Relationships affect every area of our life and lifestyle. There is nothing that is left untouched in a healthy relationship, marriage consumes you. Marriage is supposed to be a thing that is an analogy of Christ's relationship for the church, that's you and me buddy. Christ is absolutely devoted and occupied with us, hell, that is why the bible was written, for a relationship with us. The bible is pretty consuming. All this said, relationship is the basis of Christnaity, to worship God is to have a relationship with him and to grow in him through that relationship. In my opinion, to worship God is the be consumed by him. We worship was we see the most profit in, jobs, money, sex, ect. What is all of our profit is coming from christ? kind of makes us worship him by default, doesn't it?

Monday, August 2, 2010

so, desperation blinds us. a girl desperate for guy attention throws herself on guys not seeing who he actually is and what he is after. Guys desperate for girl attention do the same. this isn't just a flaw in relationships, it is a flaw in everything we pursue. money, fame, careers, sex, even family, religion, everything.

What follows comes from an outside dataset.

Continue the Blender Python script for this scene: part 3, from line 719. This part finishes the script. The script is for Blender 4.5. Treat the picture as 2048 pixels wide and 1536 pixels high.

This is why christianity is so unique and so, oh so strange. come up with an example other than jesus that doesn't blind us when we are obbsessed with it? i can't think of any and believe me i have tried.

When you are constantly pursue Jesus and growing in him, my obsession with Him has not blinded me, rather it has opened my eyes. Not just opened them to my own self, rather how i see everyone has changed and i am more capable to love them. The obsession with Jesus does not make me exclusive, like other obsessions and relationships. An obsession with Jesus opens you up to everyone. This is why the obbsession is so strange. Usually if you are obsessed, you have less time for other things, rather, i find that as i grow more in Jesus, i have more time and emotions for others. It creates more in me.

Growing in Jesus is to become united with the one who created everything. The only way to have any originality or original thought is to be united with the one who can create. Sin can only distort and misuse what He already created. Jesus is strange. the more i grow in him, the more confused and in love i become with him.